Global Stock Rally Fades And Dollar Falls
On Friday, there was a slowdown in the rally recorded in global equities the previous day and the US dollar also dropped against the Japanese yen from its high of 24 years.
This was after the US Labor Department released data showing that the labor market conditions are finally softening and did not assuage investors’ concerns about the US Fed hiking interest rates aggressively.
Sour sentiment
Investor sentiment further suffered over news that Russia was not going to resume gas flows to Germany on Saturday, as originally indicated.
This worsened Europe’s energy situation in terms of stocking supplies for the winter season. Moreover, the US jobs data on Friday showed that August saw more workers get hired by employers.
But, the rate of unemployment went from 3.5% to 3.7% and a slowdown in wage growth was also recorded, which could reduce some pressure on the Federal Reserve to implement a 75 bps hike this month.
Initially, investors had gotten a boost by this possibility, as the S&P 500 climbed by 1%. However, the day saw the gains convert into losses over concerns that there could still be a hike of 75 basis points.
The impact
There was a 1.1% drop in both the Dow Jones Industrial Average and the S&P 500, while a 1.3% fall was also in store for the Nasdaq Composite.

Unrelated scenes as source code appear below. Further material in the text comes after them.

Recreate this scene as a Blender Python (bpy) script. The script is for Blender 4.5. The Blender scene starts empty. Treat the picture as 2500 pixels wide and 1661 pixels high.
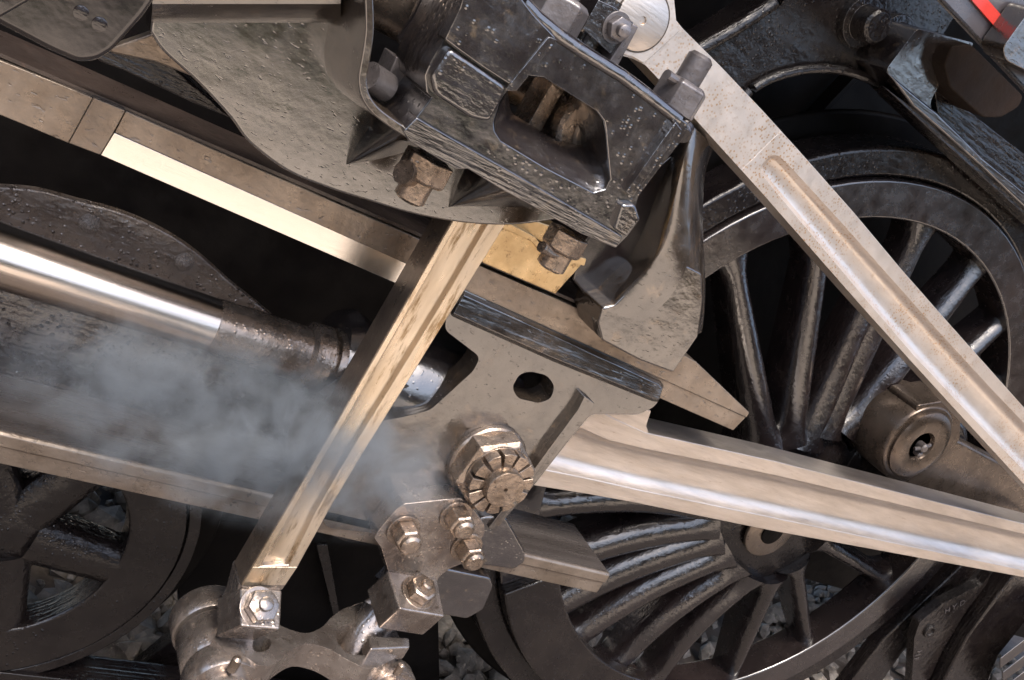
import bpy, bmesh, math, random
from mathutils import Vector, Matrix
from mathutils.geometry import tessellate_polygon
random.seed(7)
sc = bpy.context.scene
S = 1.41                                   # working units -> metres

# ------------------------------------------------------------ camera
F = 2470.0; CX, CY = 1250.0, 830.5
d1 = Vector((3450, 1320, F)).normalized()
d2 = Vector((-1220, -1430, F)); d2 -= d1 * d1.dot(d2); d2.normalize()
d3 = d1.cross(d2)
W = Matrix((d1, d2, d3))                   # image axes (right, down, forward) -> world
fw = W @ Vector((0, 0, 1)); rt = W @ Vector((1, 0, 0)); dn = W @ Vector((0, 1, 0))
CAM = -1.7 * fw
cam = bpy.data.cameras.new('Camera'); camo = bpy.data.objects.new('Camera', cam)
sc.collection.objects.link(camo); sc.camera = camo
cam.sensor_width = 36; cam.lens = F / 2500 * 36; cam.clip_start = .02; cam.clip_end = 600
M = Matrix((rt, -dn, -fw)).transposed().to_4x4(); M.translation = CAM * S
camo.matrix_world = M

# ------------------------------------------------------------ light
SUN_EL, SUN_AZ = 60, 200                   # azimuth: degrees from +Y (clockwise seen from above)
wd = bpy.data.worlds.new('World'); sc.world = wd; wd.use_nodes = True
nt = wd.node_tree; nt.nodes.clear()
sky = nt.nodes.new('ShaderNodeTexSky'); sky.sky_type = 'NISHITA'; sky.sun_disc = False
sky.sun_elevation = math.radians(SUN_EL); sky.sun_rotation = math.radians(SUN_AZ)
sky.air_density = 1.0; sky.dust_density = 4.0; sky.ozone_density = 1.0
bg = nt.nodes.new('ShaderNodeBackground'); bg.inputs[1].default_value = 0.15
wo = nt.nodes.new('ShaderNodeOutputWorld')
nt.links.new(sky.outputs[0], bg.inputs[0]); nt.links.new(bg.outputs[0], wo.inputs[0])
sl = bpy.data.lights.new('Sun', 'SUN'); sl.energy = 1.2; sl.angle = math.radians(14); sl.color = (1, .93, .84)
so = bpy.data.objects.new('Sun', sl); sc.collection.objects.link(so)
az = math.radians(SUN_AZ); el = math.radians(SUN_EL)
sdir = Vector((math.sin(az) * math.cos(el), math.cos(az) * math.cos(el), math.sin(el)))
so.rotation_euler = sdir.to_track_quat('Z', 'Y').to_euler()
so.location = sdir * 20
vs = sc.view_settings; vs.view_transform = 'Standard'; vs.look = 'None'; vs.gamma = 1
vs.use_curve_mapping = False; vs.exposure = 1.5

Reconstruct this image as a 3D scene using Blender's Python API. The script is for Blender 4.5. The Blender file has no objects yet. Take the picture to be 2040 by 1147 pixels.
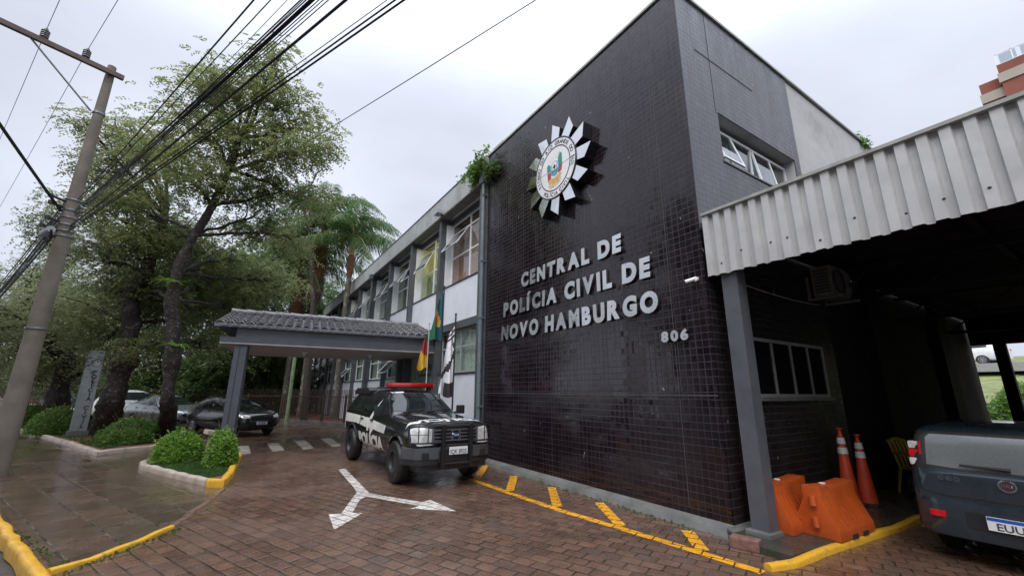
import bpy, bmesh, math, random
import numpy as np
from mathutils import Vector, Matrix
from mathutils.bvhtree import BVHTree
from mathutils.geometry import delaunay_2d_cdt
R_ = math.radians
PI = math.pi
SC = bpy.context.scene
COL = SC.collection

# ------------------------------------------------------------------ camera
cam_d = bpy.data.cameras.new("camera")
cam = bpy.data.objects.new("camera", cam_d); COL.objects.link(cam)
SC.camera = cam
_yaw, _pit, _rol, _f, CAMH = 0.571110, 0.246789, 0.0068687, 822.4556, 1.68
_F = Vector((math.cos(_pit)*math.sin(_yaw), math.cos(_pit)*math.cos(_yaw), math.sin(_pit)))
_R0 = Vector((math.cos(_yaw), -math.sin(_yaw), 0)); _U0 = _R0.cross(_F)
_R = _R0*math.cos(_rol)+_U0*math.sin(_rol); _U = -_R0*math.sin(_rol)+_U0*math.cos(_rol)
_m = Matrix((_R, _U, -_F)).transposed().to_4x4(); _m.translation = (0, 0, CAMH)
cam.matrix_world = _m
cam_d.sensor_width = 36; cam_d.lens = _f/2040*36
cam_d.clip_start = 0.05; cam_d.clip_end = 2000

# ------------------------------------------------------------------ world, sun, exposure
SUN_EL, SUN_AZ = R_(48), R_(-128)     # azimuth of the sun measured from +Y towards +X
w = bpy.data.worlds.new("World"); SC.world = w; w.use_nodes = True
nt = w.node_tree; nt.nodes.clear()
out = nt.nodes.new("ShaderNodeOutputWorld"); bg = nt.nodes.new("ShaderNodeBackground")
sky = nt.nodes.new("ShaderNodeTexSky"); sky.sky_type = 'NISHITA'; sky.sun_disc = False
sky.sun_elevation = SUN_EL; sky.sun_rotation = SUN_AZ; sky.dust_density = 3
tc = nt.nodes.new("ShaderNodeTexCoord")
mp = nt.nodes.new("ShaderNodeMapping"); mp.inputs['Scale'].default_value = (1, 1, 2.2); mp.inputs['Location'].default_value = (1.3, .4, .2)
nz = nt.nodes.new("ShaderNodeTexNoise"); nz.inputs['Scale'].default_value = 1.7; nz.inputs['Detail'].default_value = 5; nz.inputs['Roughness'].default_value = .45
rp = nt.nodes.new("ShaderNodeValToRGB")
rp.color_ramp.elements[0].position = .36; rp.color_ramp.elements[0].color = (4.45, 4.7, 5.45, 1)
rp.color_ramp.elements[1].position = .66; rp.color_ramp.elements[1].color = (5.75, 6.1, 6.95, 1)
mx = nt.nodes.new("ShaderNodeMixRGB"); mx.inputs['Fac'].default_value = .93
nt.links.new(tc.outputs['Generated'], mp.inputs['Vector']); nt.links.new(mp.outputs['Vector'], nz.inputs['Vector'])
nt.links.new(nz.outputs['Fac'], rp.inputs['Fac'])
nt.links.new(sky.outputs['Color'], mx.inputs['Color1']); nt.links.new(rp.outputs['Color'], mx.inputs['Color2'])
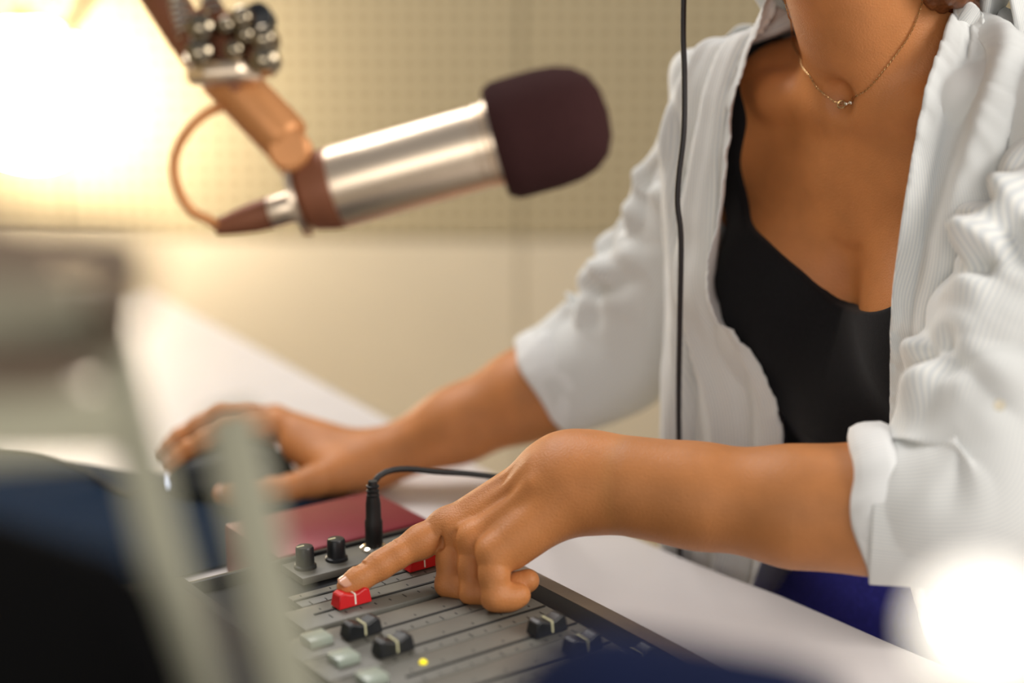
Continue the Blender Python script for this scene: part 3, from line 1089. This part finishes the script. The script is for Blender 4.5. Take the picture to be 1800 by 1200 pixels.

The fact that labor market conditions are softening indicates that the Fed does not need to be as aggressive as it has been in curbing inflation.
However, it pushes up the possibility of a recession in the markets. According to analysts, the latest data had once more refueled the debate between hikes of 50 basis points and 75 basis points.
Some said that a 50 basis points increase was expected in September because the Labor Department’s report had some good indicators.
But, Janet Yellen, the Treasury Secretary, remained hawkish after the US jobs data. She said on Friday that inflation was still too high and it was the Fed’s responsibility to bring it under control.
Other stocks
There was a 2% rally recorded in European equities, after hitting lows of six weeks on Thursday. Meanwhile, a 1.9% gain was also recorded in the FTSE 100 index in Britain.
The MSCI index of world stocks also advanced 0.5% due to a rally in the stock markets. But, it was on course for a weekly drop of 2.7%, which would make it its third straight weekly loss.
Earlier, there had been global growth concerns because fresh lockdowns were imposed in China. Plus, Europe is also dealing with rising energy costs due to the Russia and Ukraine conflict.
Fears of a recession are going up in Europe, as a survey on Thursday showed that manufacturing activity had fallen in the euro zone in the previous month.
The US dollar also paused its climb, as the dollar index was trading flat for the day after reaching a high of 2 decades in the previous session. The euro saw gains of 0.1%, which saw it reach $0.99575.